Wednesday, April 29, 2009
Four Dallas ISD school to be named STEM Leadership campuses
Irma Lerma Rangel Young Women's Leadership School, Arcadia Park Elementary School, Pearl C. Anderson Middle Learning Center and the Dallas Environmental Science Academy are participating in a premiere pilot program in North Texas that is strengthening education in science, technology, engineering and math in 6th grade classrooms through the first annual DFW S-TEC Campus STEM Leadership Program.
The success of the STEM Leadership Program has encouraged the schools involved to continue to implement its fundamentals. On May 8, Arcadia Park Elementary School, the Dallas Environmental Science Academy, Irma Lerma Rangel Young Women’s Leadership School and Pearl C. Anderson Middle Learning Center will be recognized as STEM Leader Schools by the board of DFW S-TEC for their successful completion of the Campus STEM Leadership Program.
The 2009-2010 STEM Leadership Program will expand to six different campuses and one individual from each of the four current campuses will serve as members of a Leadership Advisory Team. Enrollment in the program is by an application process. The program takes three to four educators from each school, along with a counselor and a campus administrator and spends a week during the summer developing fun, tangible STEM lesson plans that coincide with a grade-level wide project for students to work on throughout the year. During this summer training period, educators collaborate directly with engineers to make the project and lesson plans engaging. They tour local high-tech companies, hear presentations from STEM industry experts, and develop the hands-on project that will inspire students’ interest in STEM. The educators involved span all subject levels and are not limited to math and science.

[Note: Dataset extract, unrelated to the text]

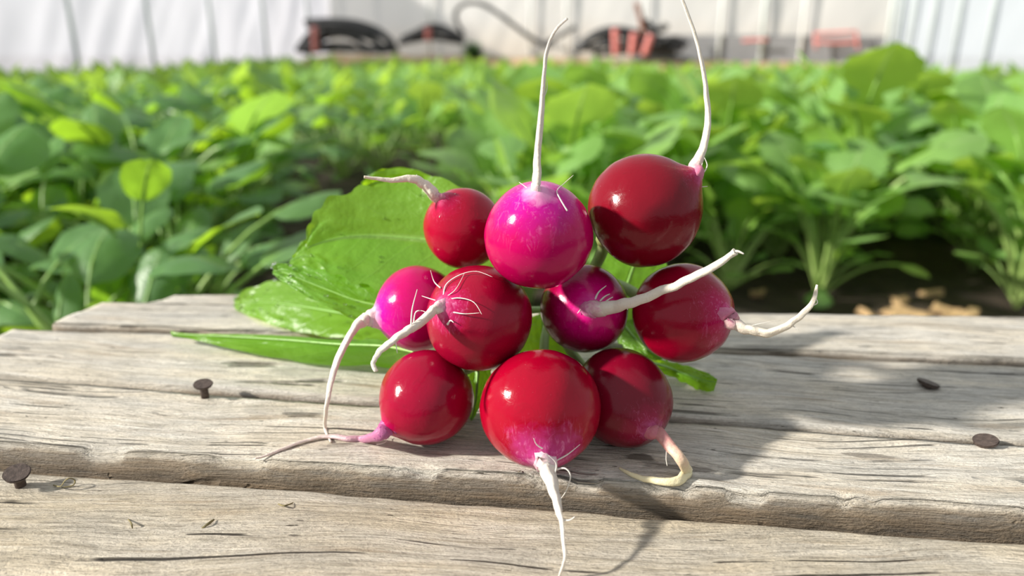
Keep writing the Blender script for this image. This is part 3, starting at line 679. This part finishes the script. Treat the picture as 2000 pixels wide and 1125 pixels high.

During the year each school’s Campus STEM Leadership team collaborated through half day workshops to share their projects’ progress, addressing what worked and the obstacles they overcame for improvement.
DFW S-TEC’s mission is to significantly increase the workforce prepared for careers in STEM areas within the DFW region. Since its inception in 2001, S-TEC has impacted 30,240 students directly, 211,040 students indirectly, 3,667 educators, counselors and administrators through professional development to amount to a total of 245,947 individuals, according to the 2008 Regional Workforce Council serving the Dallas/Fort Worth region.